Tuesday, October 27, 2009

The Final Blog.

Neil Anderson says that success "is accepting God's goal for our lives and by His grace becoming what He has called us to be." When it comes to my health I must admit I have not succeeded. The Bible talks a lot about being self-controlled and self-control is one of the fruits of the Spirit. (Gal. 5:22-23)

"...let us be alert and self-controlled." (I Thes. 5:6)

"Like a city whose walls are broken down is a man who lacks self-control." (Prov 25:26)

Broken down and defeated in my constant striving (OK, really my desire to treat my body correctly). But that's not the end of the story because God has already filled me with every spiritual blessing in Christ Jesus. (Eph. 1:3) He has already given me self-control! I must live by faith.

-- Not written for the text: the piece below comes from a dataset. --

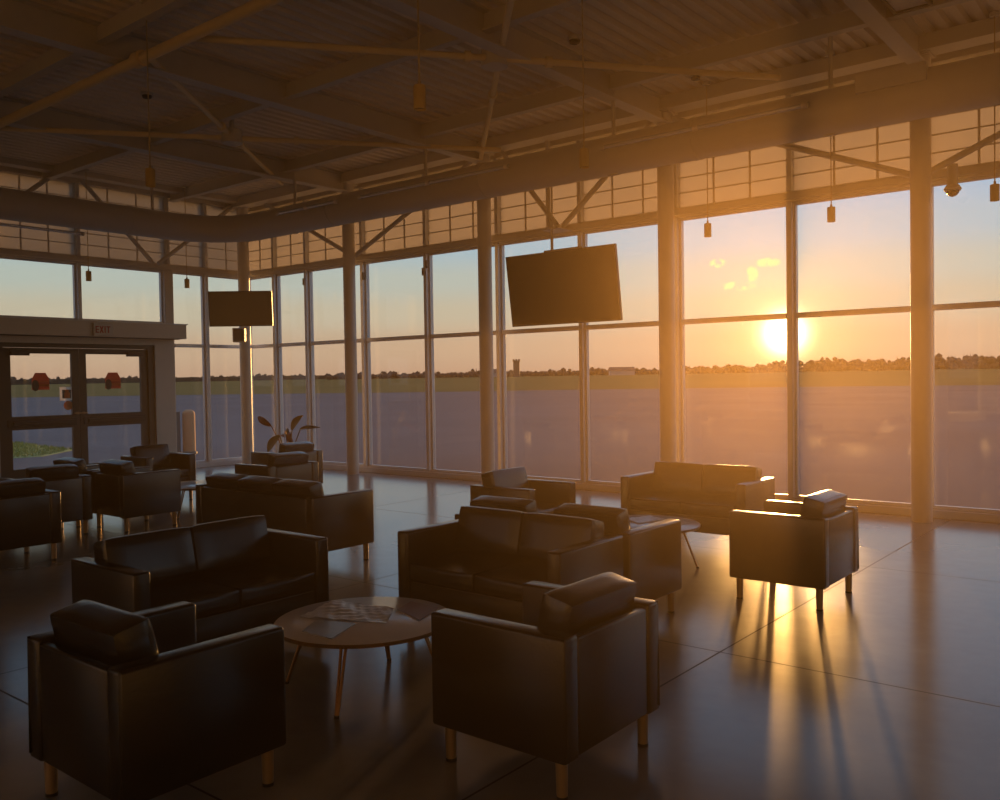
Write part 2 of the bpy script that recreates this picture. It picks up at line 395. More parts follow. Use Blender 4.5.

"Anyone then who knows the good he ought to do and doesn't do it sins." (James 4:17) I know the truth, I know that I have been given self-control through Christ Jesus. As I read this blog I think it sounds like I'm defeated but I am not. I did not exercise today and I have no good reason for it. Maybe I was getting a little cocky! I started to think if I didn't set the time aside I would still get to it but today I did not. Tomorrow I really doubt I will because I have to leave so early in the morning and won't be home until rather late. I see that schedule for a few days ahead of me and I realize that I could possibly find myself right back where I was when this began three weeks ago. Lord willing that will not happen. The most exciting thing that has come from this time is my joy for my devotion time. It was worth every minute just to get myself back into the Word. That is something I do not want to lose. More then anything else in life I desperately need Jesus. I believe this makes me a success.